Записи Пришвина, отразившие его поездку в Кабардино-Балкарию, представляют собой объемистую рукопись, пока еще совсем неизвестную читателю. Лишь несколько коротких новелл из нее (так называемые «Кавказские рассказы») были опубликованы при жизни М. М. Пришвина и посмертно включены в четвертый том собраний сочинений. Но мало того, что хранит эта рукопись, свидетельствующая об исключительном внимании писателя к новым для него природе и людям, — остались еще бесчисленные фотографии самого М. М. Пришвина, сделанные им во время поездки, — а Пришвин был признанным фотографом...

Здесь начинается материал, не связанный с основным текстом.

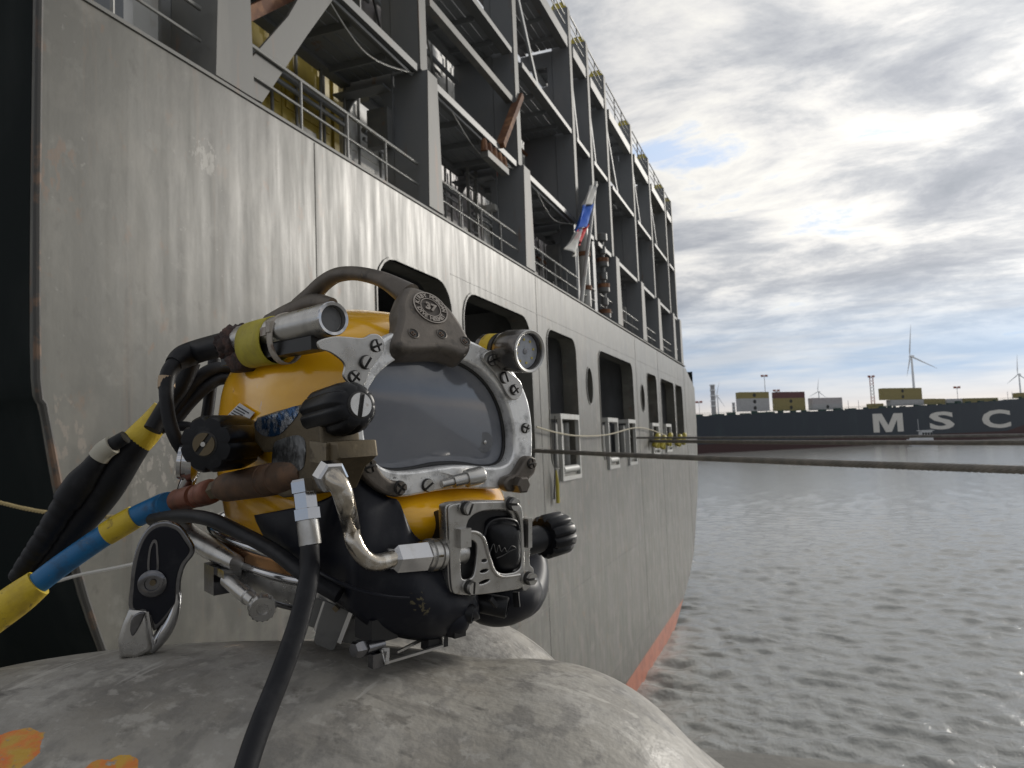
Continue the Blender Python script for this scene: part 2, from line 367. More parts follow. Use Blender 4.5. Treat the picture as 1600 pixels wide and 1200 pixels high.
for h in HOLES: 
    mb2 = MB(); n = len(h); c0 = np.mean(h, 0); o2 = [tuple(c0+(V(*q)-c0)*1.0+.03*(V(*q)-c0)/np.linalg.norm(V(*q)-c0)) for q in h]
    mb2.add(p3(h, XT+.014)+p3(o2, XT+.014)+p3(o2, XT-.0), [(i, (i+1) % n, n+(i+1) % n, n+i) for i in range(n)]+[(n+i, n+(i+1) % n, 2*n+(i+1) % n, 2*n+i) for i in range(n)])
    mb2.v += []; vs = p3(h, XT+.014)+p3(h, XT-.3); mb2.add(vs, [(i, (i+1) % n, n+(i+1) % n, n+i) for i in range(n)])
    mb2.build('opening_rim', m_transom, ship)
# boot topping: red below z 1.35, a sheet just proud of the plating
low_l = [(y, z) for y, z in left if z <= 1.5]; low_r = [(y, z) for y, z in right if z <= 1.5]
MB().add(p3(low_l+low_r[::-1], XT+.004), [tuple(range(len(low_l)+len(low_r)))]).build('boot_topping', m_boot, ship, smooth=False)
mb = MB()                                          # hull sides run forward from the transom
for sd_ in (left, right):
    n = len(sd_); vs = p3(sd_, XT-.055)+p3(sd_, -120); mb.add(vs, [(i, i+1, n+i+1, n+i) for i in range(n-1)])
mb.build('hull_side', m_side, ship, True, None, False)
mb = MB(); mb.tube(smooth_pts([(XT+.005, y, z) for y, z in left[::3]], 2), .022, 8); mb.build('corner_bar', mat('chipped corner paint', (.05, .048, .044), .6, 0, [((.17, .10, .06), 5, (1, 1, 1), .52, .62, .8)]), ship)
mb = MB(); mb.aabb(XT-.13, XT+.014, Y0, 33.3, 10.321, 10.35); mb.build('bulwark_cap', m_postlit, ship, smooth=False)
for zz in (4.46, 2.05, 9.62):                      # welded plate seams
    i = np.interp(-zz, [-q for q in insZ], insI); mb = MB(); mb.aabb(XT-.001, XT+.006, Y0+i+.2, Y1-i-.2, zz-.008, zz+.008) if zz < 9 else mb.aabb(XT-.001, XT+.004, 9.3, Y1-.3, zz-.006, zz+.006); mb.build('weld_seam', m_transom, ship, smooth=False)
for yy in (12.98, 22.1, 26.0, 32.6, 6.2):
    mb = MB(); mb.aabb(XT-.001, XT+.0052, yy-.008, yy+.008, 2.2, 10.3) if yy > 8 else mb.aabb(XT-.001, XT+.0052, yy-.008, yy+.008, 4.5, 10.3); mb.build('weld_seam', m_transom, ship, smooth=False)
# mooring deck behind the openings
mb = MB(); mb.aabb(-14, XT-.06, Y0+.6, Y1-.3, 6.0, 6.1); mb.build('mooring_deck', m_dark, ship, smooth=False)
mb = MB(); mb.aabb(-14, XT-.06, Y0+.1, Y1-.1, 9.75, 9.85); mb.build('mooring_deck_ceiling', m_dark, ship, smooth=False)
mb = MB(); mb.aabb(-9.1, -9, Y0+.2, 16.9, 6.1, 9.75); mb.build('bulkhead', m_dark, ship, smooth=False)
mb = MB(); mb.aabb(-6.3, -6.2, 16.9, Y1-.2, 6.1, 9.75); mb.aabb(-9.1, -6.3, 16.85, 16.9, 6.1, 9.75); mb.build('bulkhead', m_inner, ship, smooth=False)
for (ya, yb) in ((19.0, 19.7), (25, 25.7)):        # rounded doors in the inner wall
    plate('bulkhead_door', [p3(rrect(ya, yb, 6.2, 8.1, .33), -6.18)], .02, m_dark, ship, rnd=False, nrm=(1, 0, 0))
for yy in (13.1, 15.75, 22.0, 25.95, 29.6):
    mb = MB(); mb.aabb(-9, XT-.06, yy, yy+.04, 6.1, 9.75) if yy < 16 else mb.aabb(-6.2, XT-.06, yy, yy+.04, 6.1, 9.75); mb.build('bulkhead', m_inner, ship, smooth=False)
for yy in np.arange(17.4, 35, .9):
    mb = MB(); mb.aabb(-6.2, XT-.06, yy, yy+.02, 9.55, 9.75); mb.build('ceiling_beam', m_inner, ship, smooth=False)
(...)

Прошло с тех пор тридцать лет, и вот мне довелось самой проехать по следам Пришвина. Вспоминаю его записи 1936 года, сопоставляю: многое в Кабардино-Балкарии неузнаваемо изменилось, многое осталось нерушимым и, хочется верить, не может разрушиться никогда. Это — благородство и достоинство народного характера, это величие и красота гор.

«Сегодня было тихое морозное утро. Я любовался горами от первого легкого разлива света до тех пор, пока не стал свет белый, и день белый, и горы встали белые в славе.

Горы, горы! Два месяца я буду смотреть на вас с этого моста, и каждый день по-разному вы будете играть мною, определяя на весь день мое настроение... Сегодня утром перед окном земля белая поднимается к небесам. На лесах туман рассек все черное белой полосой и оставил вверху черные зубчики леса, пилой своей пересекающие бок ближайшей горы с вечным снегом. Но гора эта закрывает еще более высокий Эльбрус.

Да, так и у гор, как у людей: очень часто небольшие закрывают собой высочайшие, и надо сделать лично большое усилие, лично совершить трудный путь, чтобы увидать вершины во всей их свободной и ничем не заслоненной красоте».